Description
Listen to Henry Hawker, the 13-year-old son of a coachman, read Homer out loud in English to his local vicar. In 1917 Henry Edward Hawker (1870-1918) was Stationmaster at Stonehouse, Gloucestershire, after 32 years of service to the Great Western Railway Company. In 1883 he was paid 3 shillings a week for reading Pope’s Homer to the Rev. Turner, Curate of St. James, Taunton.
“Just before leaving school the Rev. Turner, curate of St. James (who lived in rooms above some offices in Hammett Street and was studying), came to the school and asked to hear some boys read, accordingly I, with two others, was brought before him and tested, we knew not what it was for, but I was asked to go on the following morning at eleven o’clock to his rooms, and found I was required to read “Homer,” which presumably Mr. Turner was comparing with the original Greek, as he would occasionally stop me to make a correction, sometimes the error was mine, and sometimes his, this I did for two hours daily (on Saturdays three hours). It was dry work in more senses than one. For this I was paid 3/- per week; this was the first money I earned.”

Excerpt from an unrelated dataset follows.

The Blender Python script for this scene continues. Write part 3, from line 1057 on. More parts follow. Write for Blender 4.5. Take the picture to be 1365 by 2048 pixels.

Although Hawker admitted in his memoir to finding the process ‘dry work in more senses than one’, in later years he grew as fond of literature as he was of music. He proudly lists in his autobiography both his favourite books and music (of which he became a connoisseur). Among his book list are to be found the vernacular classics of John Dryden’s translations of Virgil, Thomas Babington Macaulay’s Lays of Ancient Rome (based on Roman history drawn largely from Livy and stylistically enhanced by imitations of Homer’s Iliad) and – lo and behold – Alexander Pope’s Homer.